Sony, too, describes a combined approach. “In broad strokes, IP and 2110 have become pretty common within broadcast, live production,” says Deon LeCointe, director of Networked Solutions at Sony Electronics’ Imaging Products & Solutions. “And that’s not just 2110—we find a lot of our customers are using 2110, NDI... some people have started using SRT.”
LeCointe concurs that costs remain a bugbear at the high end. “From where I sit, 2110 is being sold as a premium over SDI. SDI has been around for decades. The cost to build the chips is lower, the cost to build a product that can support 2110 is higher.” Even so, he predicts, the finances seem likely to ease naturally. “The cost of COTS equipment is coming down… we’re in a space that moves forward much faster than the broadcast industry does.”
“What’s new,” LeCointe says, “is people focusing on how to leverage IP. We can add 5G live production, private 5G or even in the future public IP… there’s a potential for 5G to be leveraged by smaller networks and vendors as well to get from camera to a control room to a broadcast head end.”
Sony’s approach combines purpose-built hardware with software-based solutions—something video over IP was always intended to facilitate. “From a hardware perspective,” LeCointe concludes, “cameras, switchers, and monitors all have 2110. We have been really pushing the envelope on 5G, we introduced our new RPU-7 with the NXL-ME80, which is a little box that can do eight channels of video. Nevion is a software solution that has visibility across your entire media environment, to ensure that media flows get from sources to their destinations.”
Craig Heffernan, UK technical sales director, describes a considered approach. “We looked at how everything had settled in the IP market… and decided that 2110 was the route we wanted to go, in comparison to NDI or an alternative. It lets us do what we do best, which is to put some customization into it. We can have Blackmagic connected technologies but also be open enough to bring in third parties.”
The company’s key innovation is a codec that handles high-resolution, high-frame-rate material on 10-gigabit networks. “We’re compliant in terms of how 2110 works, but within that is the Blackmagic IP10 codec, which for us replaces TICO… we needed to get 2160p at 50 and 60 frames into a 10-gigabit space, with headroom. We wanted it to be entirely lossless and we wanted to keep the Ethernet network costs down.”
Attractive as that is, the advantage of IP has often been manufacturer agnosticism. Heffernan assures us that the company intends to make IP10 a standard. “We’ve released the whitepaper. The nature of the world is we’re happy to be part of the portfolio but we’re not everything to everyone. We want to create a network of OEM and developer support so the interaction between Blackmagic and non-Blackmagic is there for the customer. It’s being discussed with SMPTE.”
Blackmagic’s approach summarizes the ambitions of the industry: Economies of scale are making video over IP more affordable. Task-specific hardware seem on the way out. Flexibility is a watchword.

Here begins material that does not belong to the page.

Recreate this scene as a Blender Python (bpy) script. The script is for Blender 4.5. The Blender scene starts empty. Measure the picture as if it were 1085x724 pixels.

“Our cameras’ ability to stream back to control via SRT means we get a high quality, reliable connection into the bonded 5G at very low latency and very high quality,” Heffernan concludes. “The cost of satcom, private uplinks and all of those environments could be done away with.” Video over IP, in all its forms, is probably closer than ever to fulfilling its promise. “It’s quicker to deploy, faster to set up, easier to manage.”